Quelqu’un. –Et le Lexomil, tu le paies aussi ?

M. Sanchez, prof d’histoire-géo. –Puis-je t’interrompre un instant, monsieur le coordinateur des enseignants d’histoire-géo ?

Moi. –Tu puis-je, cher collègue, car j’ai su rester simple malgré le prestige de mes fonctions.

M. Sanchez. –Tu as des nouvelles du remplaçant ?

Moi. –Alors en fait, c’est compliqué. Le rectorat s’est gouré et a affecté deux profs sur le même poste. Au moment où je te parle, on ne sait pas lequel des deux travaillera ici. Ce qui est rigolo, c’est que ces personnes sont toutes les deux de l’académie de Bordeaux. Et très consciencieusement, elles sont toutes les deux venues jusqu’à Staincy pour visiter l’établissement, rencontrer le principal, etc. Eh bien, pour l’une des deux, cette visite n’aura qu’un intérêt purement touristique, puisqu’à la rentrée elle bossera ailleurs. Evidemment, l’aller-retour Bordeaux-Paris en TGV est pour leur pomme.

M. Sanchez. –C’est des néo-titulaires ?

Moi. –Ben évidemment, l’autre, on va tout de même pas nommer des profs chevronnés en Seine-Saint-Denis. -Et toi, tu as des nouvelles du remplacement de Mme Léostic [la principale-adjointe] ?

M. Sanchez. –Ah mais en disant cela tu te places dans une hypothèse optimiste, qui est qu’elle sera remplacée. Ce n’est pas sûr. M. Navarre peut très bien piloter seul l’établissement pendant quelques mois à partir de septembre. Ne fais pas cette tête-là, je ne fais que te répéter ce que j’ai entendu.

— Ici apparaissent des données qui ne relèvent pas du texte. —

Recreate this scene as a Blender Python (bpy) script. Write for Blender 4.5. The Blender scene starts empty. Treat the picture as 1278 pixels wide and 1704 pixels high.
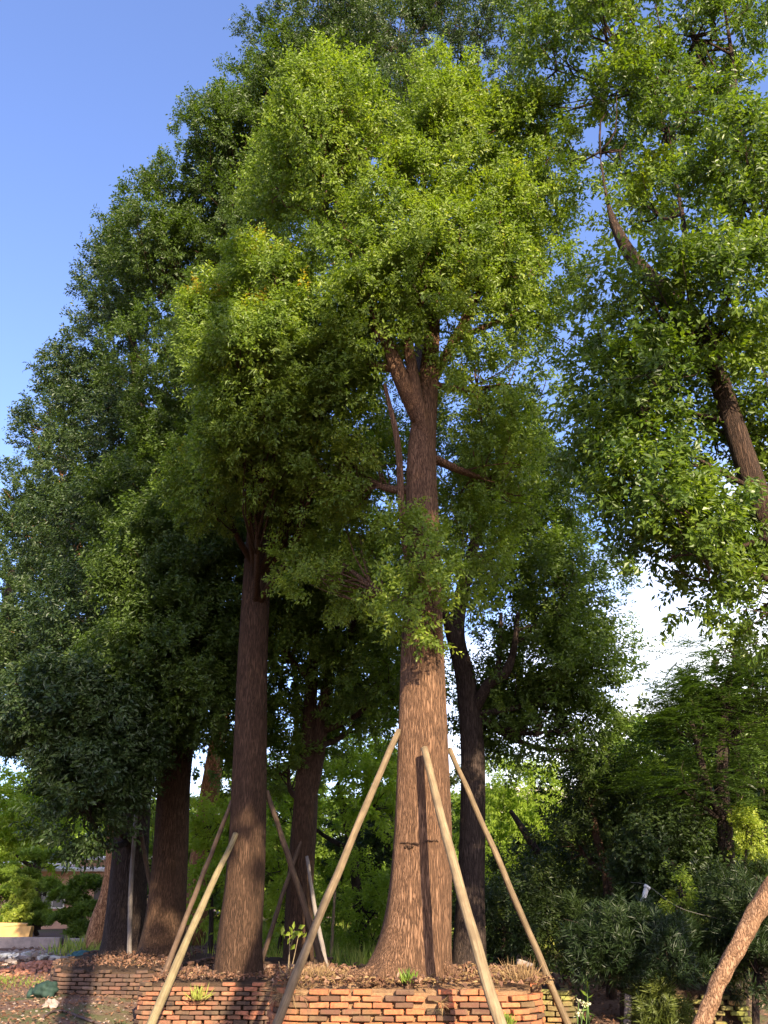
import bpy, math
import numpy as np
from mathutils import Vector, Matrix

# ------------------------------------------------------------------ camera, world, sun, exposure
scene = bpy.context.scene
F = 1380.0                       # focal length in pixels of the 1278 x 1704 photograph
PITCH = math.radians(24.8)
EYE = 1.6
cam_d = bpy.data.cameras.new("camera")
cam_d.sensor_fit = 'VERTICAL'; cam_d.sensor_height = 24.0; cam_d.sensor_width = 18.0
cam_d.lens = 24.0 * F / 1704.0
cam_d.clip_start = 0.1; cam_d.clip_end = 2000.0
cam = bpy.data.objects.new("camera", cam_d)
scene.collection.objects.link(cam)
cam.location = (0, 0, EYE); cam.rotation_euler = (math.pi / 2 + PITCH, 0, 0)
scene.camera = cam

SUN_EL = math.radians(25.0)
SUN_AZ = math.radians(161.0)     # clockwise from +Y: behind the camera, to its right
world = bpy.data.worlds.new("World"); scene.world = world
world.use_nodes = True
wn, wl = world.node_tree.nodes, world.node_tree.links
wn.clear()
w_out = wn.new('ShaderNodeOutputWorld'); w_bg = wn.new('ShaderNodeBackground')
sky = wn.new('ShaderNodeTexSky'); sky.sky_type = 'NISHITA'; sky.sun_disc = False
sky.sun_elevation = SUN_EL; sky.sun_rotation = SUN_AZ
sky.air_density = 1.0; sky.dust_density = 2.2; sky.ozone_density = 3.5
w_bg.inputs['Strength'].default_value = 0.132
# white cloud bank low in the sky, thickest towards the right
w_tc = wn.new('ShaderNodeTexCoord'); w_sep = wn.new('ShaderNodeSeparateXYZ')
w_map = wn.new('ShaderNodeMapping'); w_map.inputs['Scale'].default_value = (1.2, 1.2, 3.0)
w_noise = wn.new('ShaderNodeTexNoise'); w_noise.inputs['Scale'].default_value = 2.2
w_noise.inputs['Detail'].default_value = 6
wl.new(w_tc.outputs['Generated'], w_sep.inputs[0]); wl.new(w_tc.outputs['Generated'], w_map.inputs[0])
wl.new(w_map.outputs[0], w_noise.inputs['Vector'])
def wmath(op, a, b, clamp=False):
    n = wn.new('ShaderNodeMath'); n.operation = op; n.use_clamp = clamp
    for i, v in enumerate((a, b)):
        if isinstance(v, (int, float)): n.inputs[i].default_value = v
        else: wl.new(v, n.inputs[i])
    return n.outputs[0]
xw = wmath('MULTIPLY', w_sep.outputs['X'], 0.5)            # cloud top rises to the right
top = wmath('ADD', xw, 0.24)
dz = wmath('SUBTRACT', top, w_sep.outputs['Z'])
nz = wmath('MULTIPLY', wmath('SUBTRACT', w_noise.outputs['Fac'], 0.5), 0.45)
mask = wmath('MULTIPLY', wmath('ADD', dz, nz), 5.0, True)
w_mix = wn.new('ShaderNodeMix'); w_mix.data_type = 'RGBA'
w_mix.inputs['B'].default_value = (6.3, 6.4, 6.8, 1)
w_tint = wn.new('ShaderNodeMix'); w_tint.data_type = 'RGBA'; w_tint.blend_type = 'MULTIPLY'; w_tint.inputs['Factor'].default_value = 1
w_tint.inputs['B'].default_value = (1.05, .97, 1.14, 1)
wl.new(sky.outputs[0], w_tint.inputs['A'])
wl.new(mask, w_mix.inputs['Factor']); wl.new(w_tint.outputs['Result'], w_mix.inputs['A'])
wl.new(w_mix.outputs['Result'], w_bg.inputs['Color']); wl.new(w_bg.outputs[0], w_out.inputs[0])

sun_d = bpy.data.lights.new("sun", 'SUN'); sun_d.energy = 5.0; sun_d.angle = math.radians(0.5)
sun_d.color = (1.0, 0.84, 0.60)
sun = bpy.data.objects.new("sun", sun_d); scene.collection.objects.link(sun)
to_sun = Vector((math.sin(SUN_AZ) * math.cos(SUN_EL), math.cos(SUN_AZ) * math.cos(SUN_EL), math.sin(SUN_EL)))
sun.rotation_euler = to_sun.to_track_quat('Z', 'Y').to_euler()
sun.location = to_sun * 60

vs = scene.view_settings
vs.view_transform = 'Standard'; vs.look = 'None'; vs.gamma = 1.0; vs.exposure = 1.62
scene.display_settings.display_device = 'sRGB'
cy = scene.cycles
cy.max_bounces = 6; cy.diffuse_bounces = 4; cy.glossy_bounces = 2; cy.transmission_bounces = 4
cy.transparent_max_bounces = 4; cy.caustics_reflective = False; cy.caustics_refractive = False

# ------------------------------------------------------------------ placing helpers
ct, st = math.cos(PITCH), math.sin(PITCH)
def P(px, py, d):
    """World point at forward distance d seen at photograph pixel (px, py)."""
    u, v = (px - 639.0) / F, (852.0 - py) / F
    s = d / (ct - v * st)
    return np.array([u * s, d, EYE + (st + v * ct) * s])
def G(px, d, z):
    """World point at forward distance d and height z, in the photograph's column px."""
    return np.array([(px - 639.0) / F * (d * ct + (z - EYE) * st), d, z])
def sstep(a, b, x):
    t = np.clip((x - a) / (b - a), 0, 1); return t * t * (3 - 2 * t)
def ground_z(x, y):
    x = np.asarray(x, float); y = np.asarray(y, float)
    low = -0.32 * (1 - sstep(13.5, 19.0, y)) * sstep(-6.5, -3.5, x)
    far = 0.22 * sstep(20, 32, y)
    return low + far + 0.03 * np.sin(x * 1.7 + y * .6) * np.sin(y * 1.1 - x * .4)
def gp(px, d, lift=0.0):
    """Point on the ground in column px at distance d."""
    z = 0.0
    for _ in range(4):
        q = G(px, d, z); z = float(ground_z(q[0], q[1]))
    q = G(px, d, z); q[2] = z + lift
    return q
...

Bon, l’hypothèse la plus probable est que Mme Léostic sera bel et bien remplacée. Mais par un stagiaire. Or ce stagiaire devra participer à 40 journées de formation dans l’année. Autant dire qu’en plus d’être novice, il ne sera pas souvent là.

Moi. –Total bonheur. -Ooooh, monsieur Puzzou, quel plaisir de vous voir dans notre modeste salle des profs ! Je peux vous dire un mot ?

M. René Puzzou, intendant. –Euh ouais mais vite, y faut que j’aille voir combien y nous manque de chaise dans les salles de classe, hin hin.

Moi. –Voilà, je me suis concerté avec mes collègues profs d’histoire-géo ainsi qu’avec les documentalistes, et nous avons constaté qu’il n’y a plus assez de manuels pour les effectifs prévus en cinquième et en quatrième l’an prochain.

M. Puzzou. –Alors là, je vous arrête tout de suite, hin hin. Non seulement la dotation qu’on a reçue cette année pour l’achat de nouveaux manuels est minable. Mais en plus l’histoire-géo ne fait pas partie des matières prioritaires, hin hin.

Moi. –M. Puzzou, je vais me permettre d’insister. Il ne nous reste pas assez de livres. Ceux qu’on a sont en très mauvais état ; dans certains exemplaires, il manque jusqu’à trente pages. Le changement de programme n’aura pas lieu avant 2010 pour les cinquième et 2011 pour les quatrième. C’est totalement impossible de tenir jusque là. Ou alors, on fera des milliers de photocopies et vous allez nous engueuler parce qu’on fait exploser la facture de papier et qu’il faut remplacer le toner tous les dix jours.

M. Puzzou. –Qu’est-ce vous voulez je vous dise, les caisses sont vides, hin hin.

Moi. –Mais c’est pas possible de bosser dans des conditions pareilles. J’en ai marre. Je démissionne.

M. Pereira. –Et voilà. Un fonctionnaire en moins.